Saving is simply not enough. You have to learn to invest your savings to keep it growing faster than the inflation rate. The only funds you should keep in a low-interest / no-interest savings or checking account is money that you will use up within one month. (Include in this account the required minimum balance to avoid bank charges.) All other funds should be placed in any or a combination of the following investment options:

1. Time Deposits (TDs) are probably the most popular investment option among ordinary Filipinos. Interest earnings are guaranteed and usually paid during maturity, which can be as short as 30 days to more than 5 years. There are some long-term TDs that pay interest regularly (e.g. monthly) and you don’t have to wait for the account to mature to enjoy the interest. Rates are usually tiered, which means bigger amounts held for longer periods get the higher rates. Banks differ in their TD rates, so shop around for the best rate. Generally, smaller banks give higher TD rates the big ones.

2. Treasury Bills/Bonds are issued by the government but they can be acquired thru banks. They are virtually risk-free and earnings are guaranteed just like TDs. The minimum amount can be as low as P5,000 as in the case of retail treasury bonds (RTBs). Be on the lookout for the next offer period of RTBs because these are not always available.

3. UITFs and Mutual Funds are popular among more knowledgeable savers due to their potential for higher returns. These are pooled funds invested in a mix of government securities & other fixed-income instruments, stocks and/or money market. The fund’s value may go up or down. Thus, growth is not guaranteed and you may lose some of your capital. Most mutual funds & UITFs registered double-digit growth every year from 2005 to 2007. But this year more than half of mutual funds are down, some by more than 20% (as of end of May). Those which managed to grow could only manage less than 2% increase in their value. Don’t fear though, funds will still outpace inflation over the long-term and will remain as one of your best investment options.

4. Investing directly in stocks is not for the faint-hearted because stock values can swing wildly within a matter of weeks or even days. Although growth is not guaranteed, good stocks have been known to perform well over the long term.

5. Life Insurance is another investment alternative. You (actually your family) get instant growth of your investment when you go six feet under. One downside is that your money is locked up. Should you decide to pull-out during the early stages of the policy you may not get anything or a just a little surrender cash value.
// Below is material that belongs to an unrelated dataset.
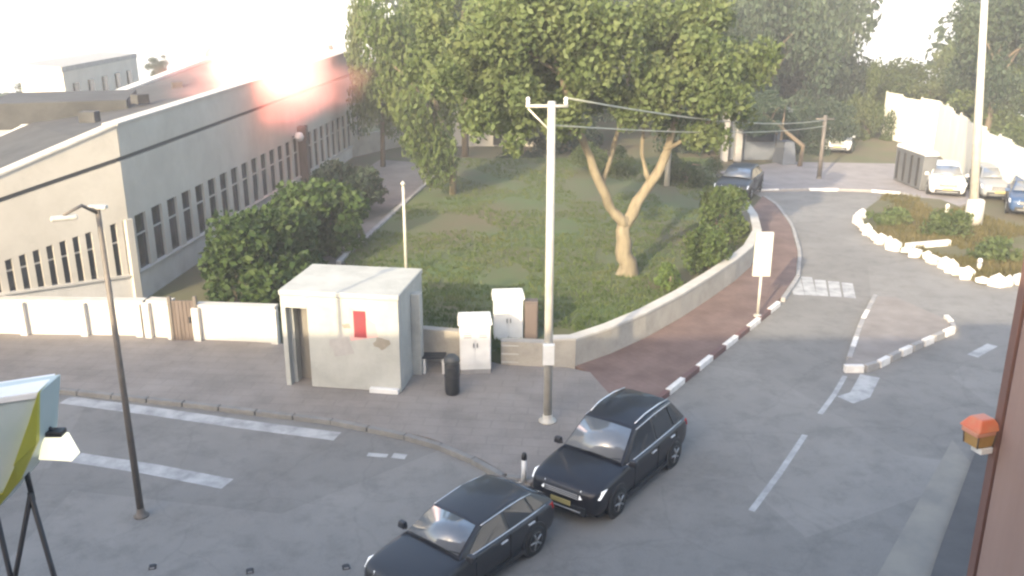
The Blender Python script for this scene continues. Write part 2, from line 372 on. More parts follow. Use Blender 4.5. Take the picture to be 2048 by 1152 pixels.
# --- the long office building struck on its roof: a lit wing and a shaded wing meeting at a corner
FL = V(-330, 600, 22.6); FL = Vector((FL.x, 22.6, 0))
FC = Vector((V(264, 500, 28.4).x, 28.4, 0)); FR = Vector((V(722, 300, 60).x, 60.0, 0))
def rows(px, D, ys): return [V(px, y, D).z for y in ys]
zC = rows(262, 28.4, (246, 313, 440, 538))
zR = rows(722, 60.0, (95, 152, 232, 310))
zC = [5.86, 4.80, 2.85, 1.0]; zR = [6.55, 5.15, 2.85, 0.7]
zL0 = rows(0, 25.3, (367, 412, 530, 590))
tL = (Vector((V(0, 500, 25.3).x, 25.3, 0)) - FC).length / (FL - FC).length
zL = [zC[i] + (zL0[i] - zC[i]) / tL for i in range(4)]
office = thing('office_building', 'long cream office building with slit windows, lit wing and shaded wing, under the blast', 'building', (0, 0, 0))
def facade(A, B, zA, zB, nwin, wfrac, out):
    d = (B - A).normalized()
    def P(t, z, off): return A.lerp(B, t) + out * off + Vector((0, 0, z))
    def zz(i, t): return lerp(zA[i], zB[i], t)
    def band(t0, t1, lo0, lo1, hi0, hi1, off0, off1):
        return MB().hexa([P(t0, lo0, off0), P(t1, lo1, off0), P(t1, lo1, off1), P(t0, lo0, off1)], [P(t0, hi0, off0), P(t1, hi1, off0), P(t1, hi1, off1), P(t0, hi0, off1)])
    base = band(0, 1, -0.5, -0.5, zA[3], zB[3], -0.35, 0.0).build('base_wall', M_plaster, office)
    up = band(0, 1, zA[2], zB[2], zA[1] - .08, zB[1] - .08, -0.35, 0.0).build('upper_wall', M_facade, office)
    band(0, 1, zA[1] - .08, zB[1] - .08, zA[1] + .08, zB[1] + .08, -0.35, -0.09).build('shadow_joint', M_groove, office)
    pr = band(0, 1, zA[1] + .08, zB[1] + .08, zA[0], zB[0], -0.35, 0.05).build('parapet', M_facade, office)
    band(-.002, 1.002, zA[0], zB[0], zA[0] + .07, zB[0] + .07, -0.40, 0.10).build('coping', M_coping, pr)
    band(0, 1, zA[3] - .07, zB[3] - .07, zA[3], zB[3], 0.002, 0.07).build('sill', M_coping, base)
    band(0, 1, zA[3], zB[3], zA[2], zB[2], -0.37, -0.30).build('back_wall', mat('reveal', (0.30, 0.29, 0.27), 0.9), office)
    for k in range(nwin):
        t0, t1 = k / nwin, (k + 1) / nwin; tm = t0 + (t1 - t0) * (1 - wfrac)
        band(t0, tm, zz(3, t0), zz(3, tm), zz(2, t0), zz(2, tm), -0.30, -0.003).build('pier', M_facade, office)
        wn = band(tm, t1, zz(3, tm) , zz(3, t1), zz(2, tm), zz(2, t1), -0.298, -0.10).build('window', M_glass, office)
        tc_ = (tm + t1) / 2; e = 0.03 / (B - A).length
        zm = lambda t: lerp(zz(3, t), zz(2, t), 0.62)
        band(tm, t1, zm(tm), zm(t1), zm(tm) + .05, zm(t1) + .05, -0.102, -0.06).build('transom', M_facade, wn)
outL = Vector((FC.y - FL.y, -(FC.x - FL.x), 0)).normalized()
outR = Vector((FR.y - FC.y, -(FR.x - FC.x), 0)).normalized()
facade(FL, FC, zL, zC, 20, 0.5, outL)
facade(FC, FR, zC, zR, 26, 0.64, outR)
MB().hexa([FC + Vector(q) for q in ((-.3, .0, -.5), (.0, -.16, -.5), (.14, .02, -.5), (-.1, .3, -.5))], [FC + Vector(q) for q in ((-.3, .0, zC[2]), (.0, -.16, zC[2]), (.14, .02, zC[2]), (-.1, .3, zC[2]))]).build('corner_pier', M_facade, office)
# flat roof and the far parapet
BL = V(-330, 455, 30); BM_ = V(60, 258, 38); BR = V(430, 118, 62); BR2 = Vector((FR.x - 9, 66, 6.5))
zroof = 0.75
def low(p, z): return Vector((p.x, p.y, z))
rv = [low(FL, zL[0] - .45), low(FC, zC[0] - zroof), low(FR, zR[0] - zroof), low(BR, zR[0] - zroof), low(BM_, zC[0] - 1.2), low(BL, zL[0] - .6)]
rb = MB(); rb.add(rv, [(0, 1, 4, 5), (1, 2, 3, 4)]); rb.build('roof', M_roof, office, recalc=False)
for a, b, za, zb in ((BL, BM_, BL.z, BM_.z), (BM_, BR, BM_.z, BR.z + .1)):
    d = (b - a); d.z = 0; d.normalize(); nn = Vector((-d.y, d.x, 0)) * 0.3
    MB().hexa([low(a, -1), low(b, -1), low(b, -1) + nn, low(a, -1) + nn], [low(a, za), low(b, zb), low(b, zb) + nn, low(a, za) + nn]).build('rear_parapet', M_facade, office)
    MB().hexa([low(a, za) - nn * .6, low(b, zb) - nn * .6, low(b, zb) + nn * 1.3, low(a, za) + nn * 1.3], [low(a, za + .16) - nn * .6, low(b, zb + .16) - nn * .6, low(b, zb + .16) + nn * 1.3, low(a, za + .16) + nn * 1.3]).build('rear_coping', M_plaster, office)
MB().hexa([low(FR, -1), low(BR, -1), low(BR, -1) + Vector((0, .3, 0)), low(FR, -1) + Vector((0, .3, 0))], [low(FR, zR[0]), low(BR, zR[0]), low(BR, zR[0]) + Vector((0, .3, 0)), low(FR, zR[0]) + Vector((0, .3, 0))]).build('end_wall', M_facade, office)
# stair house, vents and a brown downpipe column on the shaded wing
sh = V(215, 175, 44)
MB().box((sh.x - .6, 41, 4.95), (5.5, 5, 1.1), 0.3).build('stair_house', M_roof, office, bevel=.03)
for q in range(3):
    p = FC.lerp(FR, 0.16 + q * 0.2) + Vector((-3.5 - (q % 3) * 1.1, 0, 0))
    MB().box((p.x, p.y, zC[0] - .35), (.6, .5, .4), q).build('roof_vent', M_roof, office, bevel=.02)
tq = 0.585
pq = FC.lerp(FR, tq) + outR * 0.2
MB().box((pq.x, pq.y, 1.7), (0.45, 0.55, 3.4)).build('brown_pier', M_gate, office, bevel=.02)
glb = FC.lerp(FR, tq - .035) + outR * 0.35
wl = thing('wall_lamp', 'round white globe lamp on the shaded office wall beside the brown pier', 'lamp', (glb.x, glb.y, 3.0))
MB().lathe([(0.02, -.24), (.16, -.19), (.24, 0), (.16, .19), (.02, .24)], n=16).build('globe', M_white, wl)
MB().tube([(0, 0, 0), (-.36, 0, 0)], .03).build('bracket', M_dark, wl)

# --- white building behind the office roof, far left
def flat_block(name, label, quad, z0, z1, m, cat='building'):
    t = thing(name, label, cat)
    MB().prism(quad, z0, z1).build('wall', m, t)
    c = sum((Vector((q[0], q[1], 0)) for q in quad), Vector()) / len(quad)
    big = [c + (Vector((q[0], q[1], 0)) - c) * 1.015 for q in quad]
    MB().prism(big, z1, z1 + .35).build('roof_slab', M_kerbg, t)
    return t
a = V(128, 165, 62); b = V(272, 108, 78)
q = [(a.x, 62), (b.x, 78), (b.x - 4, 81), (a.x - 4.5, 65)]
wb_ = flat_block('apartment_building', 'pale flat roofed building rising behind the office roof', q, -6, b.z - .3, M_facade)
for k in range(5):
    for j in range(2):
        p = Vector((a.x, 62, 0)).lerp(Vector((b.x, 78, 0)), .12 + k * .18); p.z = b.z - 1.7 - j * 3.0
        MB().box(p, (.9, .25, 1.1), math.atan2(16, b.x - a.x)).build('window', M_glass, wb_)
a = V(-60, 250, 55)
flat_block('low_building', 'low grey flat roofed house left of the pale building', [(a.x - 3, 50), (a.x + 5, 58), (a.x + 1, 66), (a.x - 9, 60)], -6, a.z - .2, M_plaster)

# --- the camera's own building, whose height shades the crossing
own = thing('corner_building', 'brown rendered building that the camera hangs on, its wall edge along the frame', 'building')
MB().prism([(-38, -14), (38, -14), (38, -1.0), (-38, -1.0)], -0.5, 10.65).build('main_block', M_rust, own)
e1 = V(2014, 800, 7.0)
MB().prism([(e1.x, -0.9), (e1.x + 5, -0.9), (e1.x + 5, 7.0), (e1.x, 7.0)], -0.5, 7.9).build('side_wing', M_rust, own, bevel=.03)
MB().box((e1.x + .05, 7.06, 3.8), (.12, .1, 8.0)).build('downpipe', mat('pipe_brown', (0.16, 0.09, 0.075), 0.5), own)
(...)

6.Pre-need plans are ideal for those who don’t have the self-motivation to save or don’t want to monitor (& adjust) their investments. Pre-need plans include pension, educational and memorial plans. Since you face the risk of not getting back the whole amount if you default in payments, you will have to force yourself into saving for the premium. Pre-need plans are also good for those with a weak stomach and uncomfortable with risk-taking. Since the maturity value is guaranteed, you don’t have to lose sleep when the economy is in a downturn. Make sure that you only deal with stable and reputable companies; remember CAP and Pacific Plans?
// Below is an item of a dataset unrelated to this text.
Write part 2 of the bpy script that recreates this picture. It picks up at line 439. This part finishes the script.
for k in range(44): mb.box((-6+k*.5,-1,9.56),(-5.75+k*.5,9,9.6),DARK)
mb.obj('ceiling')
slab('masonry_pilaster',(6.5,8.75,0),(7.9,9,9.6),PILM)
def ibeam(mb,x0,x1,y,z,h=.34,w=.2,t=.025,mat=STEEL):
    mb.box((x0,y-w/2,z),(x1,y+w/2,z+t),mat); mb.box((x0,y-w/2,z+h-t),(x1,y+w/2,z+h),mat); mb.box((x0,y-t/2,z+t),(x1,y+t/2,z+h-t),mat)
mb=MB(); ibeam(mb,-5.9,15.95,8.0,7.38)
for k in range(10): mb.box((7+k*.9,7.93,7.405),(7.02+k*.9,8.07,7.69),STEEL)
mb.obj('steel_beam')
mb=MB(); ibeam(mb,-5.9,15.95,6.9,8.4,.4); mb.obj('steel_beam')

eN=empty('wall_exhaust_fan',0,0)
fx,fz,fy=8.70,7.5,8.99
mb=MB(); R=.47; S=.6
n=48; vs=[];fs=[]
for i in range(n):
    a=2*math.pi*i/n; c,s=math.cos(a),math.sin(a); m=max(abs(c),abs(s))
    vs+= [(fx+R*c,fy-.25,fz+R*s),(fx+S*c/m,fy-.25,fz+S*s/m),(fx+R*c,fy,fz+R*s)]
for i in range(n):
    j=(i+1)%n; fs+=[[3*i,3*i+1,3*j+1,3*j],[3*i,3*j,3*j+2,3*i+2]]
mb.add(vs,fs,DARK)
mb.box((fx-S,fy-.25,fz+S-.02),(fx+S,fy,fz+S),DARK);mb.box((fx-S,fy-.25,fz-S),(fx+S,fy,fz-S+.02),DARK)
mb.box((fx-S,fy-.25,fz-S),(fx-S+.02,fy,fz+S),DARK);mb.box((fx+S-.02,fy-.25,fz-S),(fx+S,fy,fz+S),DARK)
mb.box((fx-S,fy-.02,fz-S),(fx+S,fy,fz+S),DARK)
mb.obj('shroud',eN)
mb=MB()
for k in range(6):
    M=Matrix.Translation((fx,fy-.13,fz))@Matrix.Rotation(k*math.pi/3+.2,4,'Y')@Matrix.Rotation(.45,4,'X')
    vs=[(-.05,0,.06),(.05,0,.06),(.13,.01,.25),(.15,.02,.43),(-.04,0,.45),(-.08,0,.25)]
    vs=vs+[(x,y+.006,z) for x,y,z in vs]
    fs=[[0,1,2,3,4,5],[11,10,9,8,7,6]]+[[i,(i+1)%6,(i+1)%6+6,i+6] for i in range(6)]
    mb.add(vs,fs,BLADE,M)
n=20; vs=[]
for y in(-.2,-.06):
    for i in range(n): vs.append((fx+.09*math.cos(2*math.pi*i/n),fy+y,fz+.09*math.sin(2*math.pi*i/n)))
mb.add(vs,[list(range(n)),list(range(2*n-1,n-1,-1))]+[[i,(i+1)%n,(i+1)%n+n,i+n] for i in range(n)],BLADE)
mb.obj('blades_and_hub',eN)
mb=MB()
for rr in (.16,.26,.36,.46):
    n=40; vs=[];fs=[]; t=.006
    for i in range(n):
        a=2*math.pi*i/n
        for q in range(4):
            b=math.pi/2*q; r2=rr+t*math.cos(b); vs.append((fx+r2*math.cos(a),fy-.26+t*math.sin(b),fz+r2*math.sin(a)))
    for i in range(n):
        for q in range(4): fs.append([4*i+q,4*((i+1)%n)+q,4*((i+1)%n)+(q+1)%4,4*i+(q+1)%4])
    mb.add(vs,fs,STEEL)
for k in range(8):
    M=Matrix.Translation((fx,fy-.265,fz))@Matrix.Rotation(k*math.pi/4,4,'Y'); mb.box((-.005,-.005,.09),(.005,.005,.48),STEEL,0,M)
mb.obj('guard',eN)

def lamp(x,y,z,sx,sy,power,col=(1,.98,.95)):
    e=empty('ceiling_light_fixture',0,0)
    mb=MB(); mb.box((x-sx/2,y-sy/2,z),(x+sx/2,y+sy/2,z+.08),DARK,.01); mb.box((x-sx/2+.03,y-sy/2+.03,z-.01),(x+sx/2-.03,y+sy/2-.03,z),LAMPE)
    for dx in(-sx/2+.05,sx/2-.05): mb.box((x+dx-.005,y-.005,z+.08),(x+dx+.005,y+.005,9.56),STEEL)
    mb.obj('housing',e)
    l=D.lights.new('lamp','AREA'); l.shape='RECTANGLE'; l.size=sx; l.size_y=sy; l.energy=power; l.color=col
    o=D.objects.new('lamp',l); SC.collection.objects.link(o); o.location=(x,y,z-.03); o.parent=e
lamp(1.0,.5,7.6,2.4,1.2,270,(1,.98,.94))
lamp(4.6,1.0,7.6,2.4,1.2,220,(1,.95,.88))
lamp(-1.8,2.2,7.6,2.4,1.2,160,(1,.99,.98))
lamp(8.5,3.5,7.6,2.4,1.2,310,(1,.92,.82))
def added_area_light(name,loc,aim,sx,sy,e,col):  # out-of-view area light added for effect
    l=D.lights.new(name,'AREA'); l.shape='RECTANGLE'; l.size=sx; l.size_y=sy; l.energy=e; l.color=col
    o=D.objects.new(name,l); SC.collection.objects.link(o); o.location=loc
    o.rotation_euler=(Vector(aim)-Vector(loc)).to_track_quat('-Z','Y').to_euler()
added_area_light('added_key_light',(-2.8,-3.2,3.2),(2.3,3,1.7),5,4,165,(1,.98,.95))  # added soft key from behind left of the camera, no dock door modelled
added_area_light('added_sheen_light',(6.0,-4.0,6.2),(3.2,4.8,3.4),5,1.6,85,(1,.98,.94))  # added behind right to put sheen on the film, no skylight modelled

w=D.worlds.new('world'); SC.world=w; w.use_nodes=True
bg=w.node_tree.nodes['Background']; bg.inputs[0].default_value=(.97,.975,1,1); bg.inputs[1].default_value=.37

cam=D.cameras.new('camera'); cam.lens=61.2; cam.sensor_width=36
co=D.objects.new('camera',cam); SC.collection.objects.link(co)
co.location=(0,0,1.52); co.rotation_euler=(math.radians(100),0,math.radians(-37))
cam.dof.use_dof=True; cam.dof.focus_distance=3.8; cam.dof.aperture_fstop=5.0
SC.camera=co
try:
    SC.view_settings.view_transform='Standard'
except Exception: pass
7. Other investment options for your money are real estate, artwork, jewelry and other collectibles. Generally, they appreciate in value. However, it will not be so easy to sell them when you need cash. You may have to sell at a discount, lower than its market value, to attract buyers.

8. Lastly, you can use your money to invest in a business; it can be a real gold mine. But you have to realize not everyone is cut out to be a businessman and you can quickly lose a lot of money if you don’t have the right stuff to run a business.